Brasileiro vai deixar de consumir a bebida?
De acordo com o dirigente, não é comum o café impactar o orçamento do brasileiro, e a dúvida agora é até onde vai o aumento. “Se houver preços mais altos e não houver comprador, a tendência é que haja uma certa calmaria ou, pelo menos, uma estabilização de preços”, diz.
Para os especialistas, dificilmente o café voltará aos patamares vistos em 2023. Bressani calcula que uma saca, de custo de produção estimado em R$ 900, está gerando ao produtor ao menos 100% ou até 150% de lucro. “Poucos negócios dão essa rentabilidade”, diz. Isso ajuda o cafeicultor a se capitalizar e até fazer uma reserva, mas a dúvida é se isso é sustentável.
A situação está no radar das torrefadoras e revendas, que temem que o nível de estoques seja insuficiente para atender a demanda por processamento. Com isso, o café tende a continuar em alta ou se acomodar em um novo intervalo de preços na bolsa de Nova York, de US$ 3,20 a US$ 3,40 a libra-peso, segundo analistas, afetando a negociação de toda a cadeia.
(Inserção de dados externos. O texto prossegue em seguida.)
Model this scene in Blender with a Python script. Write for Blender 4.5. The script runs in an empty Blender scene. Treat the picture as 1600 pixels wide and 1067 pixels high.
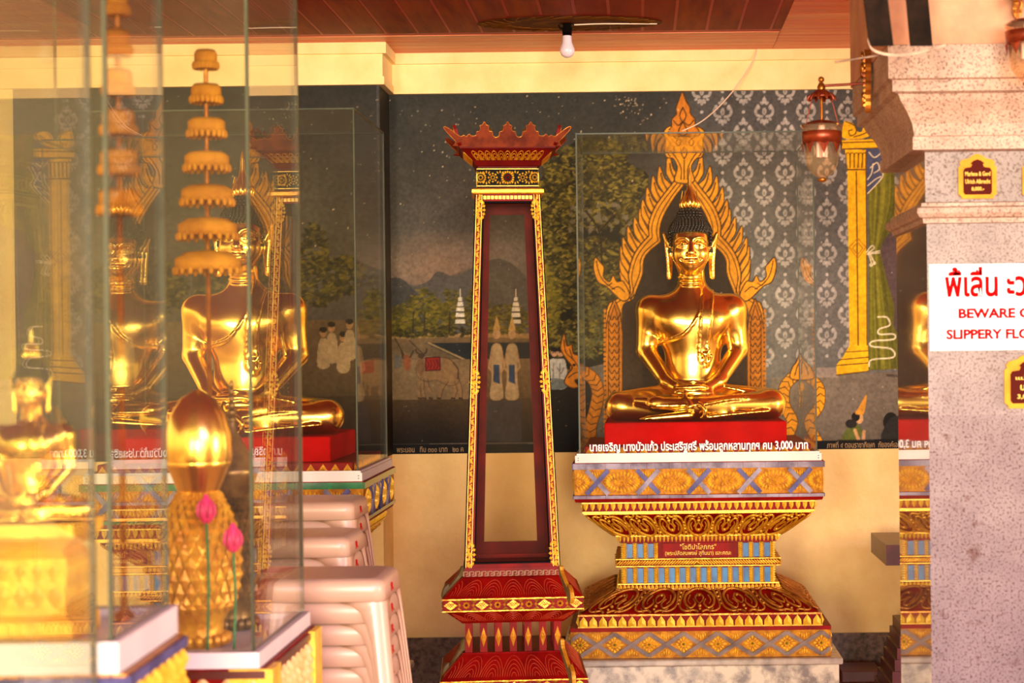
import bpy, math, random
import numpy as np
from mathutils import Vector, Matrix

# ------------------------------------------------------------------ camera, world, lights, exposure
SC = bpy.context.scene
COL = SC.collection
random.seed(7)
RNG = np.random.default_rng(11)
FPX = 2900.0            # focal length in pixels of the 1600 px wide frame
VPX, VPY = 1000.0, 538.0  # where the straight-ahead direction falls in the frame
CAMZ = 1.6
ROLL = 0.0115

def lin(c):
    c = np.asarray(c, dtype=float)
    return np.where(c <= 0.04045, c / 12.92, ((c + 0.055) / 1.055) ** 2.4)

def C(r, g, b):
    v = lin([r / 255.0, g / 255.0, b / 255.0])
    return (float(v[0]), float(v[1]), float(v[2]), 1.0)

cam_d = bpy.data.cameras.new('camera')
cam = bpy.data.objects.new('camera', cam_d)
COL.objects.link(cam)
cam_d.sensor_width = 36.0
cam_d.lens = FPX * 36.0 / 1600.0
cam_d.shift_x = -(VPX - 800.0) / 1600.0
cam_d.shift_y = (VPY - 533.5) / 1600.0
cam_d.clip_start = 0.05
cam_d.dof.use_dof = True
cam_d.dof.focus_distance = 7.35
cam_d.dof.aperture_fstop = 4.6
cam.location = (0, 0, CAMZ)
cam.rotation_euler = (math.pi / 2, ROLL, 0)
SC.camera = cam
SC.view_settings.view_transform = 'Standard'
SC.view_settings.look = 'None'
SC.view_settings.gamma = 1.0
SC.view_settings.use_curve_mapping = False
SC.view_settings.exposure = 0.35
SC.cycles.transparent_max_bounces = 64
SC.cycles.max_bounces = 10
SC.cycles.use_denoising = True
SC.cycles.caustics_reflective = False
SC.cycles.caustics_refractive = False
SC.cycles.sample_clamp_indirect = 6.0

wd = bpy.data.worlds.new('courtyard_sky')
SC.world = wd
wd.use_nodes = True
wn, wl = wd.node_tree.nodes, wd.node_tree.links
bg = wn['Background']
tc = wn.new('ShaderNodeTexCoord')
sx = wn.new('ShaderNodeSeparateXYZ')
rp = wn.new('ShaderNodeValToRGB')
mr = wn.new('ShaderNodeMapRange')
mr.inputs['From Min'].default_value = -1
mr.inputs['From Max'].default_value = 1
wl.new(tc.outputs['Generated'], sx.inputs[0])
wl.new(sx.outputs['Z'], mr.inputs['Value'])
wl.new(mr.outputs[0], rp.inputs[0])
rp.color_ramp.elements[0].position = 0.0
rp.color_ramp.elements[0].color = (0.30, 0.10, 0.02, 1)
rp.color_ramp.elements[1].position = 1.0
rp.color_ramp.elements[1].color = (0.9, 0.75, 0.6, 1)
for p, c in ((0.46, (0.8, 0.42, 0.14, 1)), (0.51, (2.0, 1.4, 0.7, 1)), (0.60, (1.8, 1.4, 0.9, 1))):
    e = rp.color_ramp.elements.new(p)
    e.color = c
wl.new(rp.outputs[0], bg.inputs['Color'])
bg.inputs['Strength'].default_value = 1.0

def area(name, loc, target, sx_, sy_, power, color):
    d = bpy.data.lights.new(name, 'AREA')
    d.shape = 'RECTANGLE'
    d.size, d.size_y = sx_, sy_
    d.energy = power
    d.color = color
    o = bpy.data.objects.new(name, d)
    COL.objects.link(o)
    o.location = loc
    o.rotation_euler = (Vector(target) - Vector(loc)).to_track_quat('-Z', 'Y').to_euler()
    return o
# the sun on the courtyard, and daylight that enters through the open front of the gallery
sd = bpy.data.lights.new('sun', 'SUN')
sd.energy = 6.0
sd.angle = 0.02
sd.color = (1.0, 0.88, 0.70)
sun = bpy.data.objects.new('sun', sd)
COL.objects.link(sun)
sun.rotation_euler = Vector((0.18, 0.45, -1.0)).to_track_quat('-Z', 'Y').to_euler()
area('daylight_front', (0.9, -12.0, 2.0), (0.2, 7.5, 1.5), 4.4, 2.6, 2600, (1.0, 0.90, 0.74))
area('daylight_left', (-3.2, -12.0, 2.0), (0.1, 7.5, 1.5), 1.6, 3.0, 1300, (1.0, 0.88, 0.70))
area('daylight_side', (8.2, -14.0, 2.6), (-0.6, 7.8, 1.5), 5.0, 4.4, 900, (1.0, 0.91, 0.78))
area('daylight_right', (7.0, 2.0, 1.7), (-0.7, 5.2, 1.1), 2.4, 2.0, 260, (1.0, 0.93, 0.84))
area('open_sky', (6.0, -6.0, 5.6), (1.25, 5.06, 0.6), 6.0, 3.0, 1100, (0.45, 0.36, 1.0))

# ------------------------------------------------------------------ pixel <-> place
CR, SR = math.cos(ROLL), math.sin(ROLL)

def unroll(u, v):
    du, dv = u - VPX, v - VPY
    return du * CR - dv * SR, du * SR + dv * CR

def W(u, v, Y):
    a, b = unroll(u, v)
    return Vector((a / FPX * Y, Y, CAMZ - b / FPX * Y))

def Zat(v, Y, u=1000.0):
    return CAMZ - unroll(u, v)[1] / FPX * Y

def Xat(u, Y, v=538.0):
    return unroll(u, v)[0] / FPX * Y

# ------------------------------------------------------------------ mesh collecting helper
class MB:
    def __init__(self):
        self.v, self.f, self.m, self.s = [], [], [], []

    def add(self, vs, fs, mi=0, smooth=False):
        b = len(self.v)
        self.v.extend([tuple(p) for p in vs])
        for f in fs:
            self.f.append([b + i for i in f])
            self.m.append(mi)
            self.s.append(smooth)

    def box(self, x0, x1, y0, y1, z0, z1, mi=0):
        vs = [(x0, y0, z0), (x1, y0, z0), (x1, y1, z0), (x0, y1, z0), (x0, y0, z1), (x1, y0, z1), (x1, y1, z1), (x0, y1, z1)]
        self.add(vs, [(0, 3, 2, 1), (4, 5, 6, 7), (0, 1, 5, 4), (1, 2, 6, 5), (2, 3, 7, 6), (3, 0, 4, 7)], mi)

    def bbox(self, x0, x1, y0, y1, z0, z1, b=0.005, mi=0, n=3):
        """box with rounded vertical edges and bevelled top and bottom"""
        def ring(ins, z):
            pts = []
            r = max(b - ins, 1e-4)
            for cx, cy, a0 in ((x1 - b, y1 - b, 0), (x0 + b, y1 - b, 90), (x0 + b, y0 + b, 180), (x1 - b, y0 + b, 270)):
                for k in range(n + 1):
                    a = math.radians(a0 + 90 * k / n)
                    pts.append((cx + r * math.cos(a), cy + r * math.sin(a), z))
            return pts
        h = min(b, (z1 - z0) * 0.45)
        self.loft([ring(b * 0.9, z0), ring(b * 0.3, z0 + h * 0.3), ring(0, z0 + h), ring(0, z1 - h), ring(b * 0.3, z1 - h * 0.3), ring(b * 0.9, z1)], mi, True)

    def loft(self, rings, mi=0, caps=True, smooth=False, closed=True):
        n = len(rings[0])
        vs = [p for r in rings for p in r]
        fs = []
        for k in range(len(rings) - 1):
            for i in range(n if closed else n - 1):
                j = (i + 1) % n
                fs.append((k * n + i, k * n + j, (k + 1) * n + j, (k + 1) * n + i))
        self.add(vs, fs, mi, smooth)
        if caps:
            self.add(rings[0], [tuple(reversed(range(n)))], mi)
            self.add(rings[-1], [tuple(range(n))], mi)

    def stack(self, prof, cx=0.0, cy=0.0, mi=0):
        """prof: list of (half width, half depth, z) from the bottom up"""
        self.loft([[(cx - a, cy - d, z), (cx + a, cy - d, z), (cx + a, cy + d, z), (cx - a, cy + d, z)] for a, d, z in prof], mi, True)

    def lathe(self, prof, n=24, c=(0, 0, 0), mi=0, smooth=True, caps=True):
        rings = [[(c[0] + r * math.cos(2 * math.pi * i / n), c[1] + r * math.sin(2 * math.pi * i / n), c[2] + z) for i in range(n)] for r, z in prof]
        self.loft(rings, mi, caps, smooth)

    def sphere(self, c, r, nu=12, nv=8, mi=0):
        rx, ry, rz = r if hasattr(r, '__len__') else (r, r, r)
        rings = []
        for k in range(1, nv):
            t = math.pi * k / nv - math.pi / 2
            rings.append([(c[0] + rx * math.cos(t) * math.cos(2 * math.pi * i / nu), c[1] + ry * math.cos(t) * math.sin(2 * math.pi * i / nu), c[2] + rz * math.sin(t)) for i in range(nu)])
        self.loft(rings, mi, False, True)
        self.add(rings[0] + [(c[0], c[1], c[2] - rz)], [((i + 1) % nu, i, nu) for i in range(nu)], mi, True)
        self.add(rings[-1] + [(c[0], c[1], c[2] + rz)], [(i, (i + 1) % nu, nu) for i in range(nu)], mi, True)

    def tube(self, pts, r, n=8, mi=0, caps=True, closed=False):
        pts = [Vector(p) for p in pts]
        N = len(pts)
        rs = list(r) if hasattr(r, '__len__') else [r] * N
        rings, up = [], None
        for k in range(N):
            a = pts[(k - 1) % N] if closed else pts[max(k - 1, 0)]
            b = pts[(k + 1) % N] if closed else pts[min(k + 1, N - 1)]
            t = (b - a)
            t = t.normalized() if t.length > 1e-9 else Vector((0, 0, 1))
            if up is None:
                up = Vector((0, 0, 1)) if abs(t.z) < 0.9 else Vector((0, 1, 0))
            s = t.cross(up)
            s = s.normalized() if s.length > 1e-6 else t.orthogonal().normalized()
            up = s.cross(t).normalized()
            rings.append([pts[k] + (s * math.cos(2 * math.pi * i / n) + up * math.sin(2 * math.pi * i / n)) * rs[k] for i in range(n)])
        if closed:
            rings.append(rings[0])
        self.loft(rings, mi, caps and not closed, True)

    def prism(self, poly, fr, d0, d1, mi=0, mi_side=None):
        """poly: (a,b) outline, counter-clockwise seen from outside; fr: frame; from depth d0 (outside) to d1"""
        n = len(poly)
        A = [fr(a, b, d0) for a, b in poly]
        B = [fr(a, b, d1) for a, b in poly]
        self.add(A + B, [tuple(range(n)), tuple(reversed(range(n, 2 * n)))], mi)
        self.add(A + B, [(i, n + i, n + (i + 1) % n, (i + 1) % n) for i in range(n)], mi if mi_side is None else mi_side)

    def pyr(self, poly, apex, fr, h, mi=0, d0=0.0):
        """a raised facetted lozenge on a frame: outline at depth d0, apex (a,b) at height h"""
        n = len(poly)
        vs = [fr(a, b, d0) for a, b in poly] + [fr(apex[0], apex[1], d0 + h)]
        self.add(vs, [(i, (i + 1) % n, n) for i in range(n)], mi)

    def build(self, name, mats, parent=None, loc=None, smooth=None):
        me = bpy.data.meshes.new(name)
        me.from_pydata(self.v, [], self.f)
        mats = mats if isinstance(mats, (list, tuple)) else [mats]
        for m in mats:
            me.materials.append(m)
        if len(me.polygons):
            me.polygons.foreach_set('material_index', np.array(self.m, dtype=np.int32))
            me.polygons.foreach_set('use_smooth', np.array(self.s if smooth is None else [smooth] * len(self.f), dtype=bool))
        me.update()
        o = bpy.data.objects.new(name, me)
        COL.objects.link(o)
        if parent is not None:
            o.parent = parent
        if loc is not None:
            o.location = loc
        return o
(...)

De acordo com o analista e sócio da Pine Agronegócios, Vicente Zotti, a chave para entender o rumo do mercado está no consumo. “Agora é a hora da verdade para o café. Com um pacote de 500 gramas de café no Brasil custando entre R$ 37 e R$ 40, será que o consumidor vai seguir comprando produto?”, indaga. Se o consumo se mantiver elevado, haverá espaço para novas altas nas bolsas, avalia.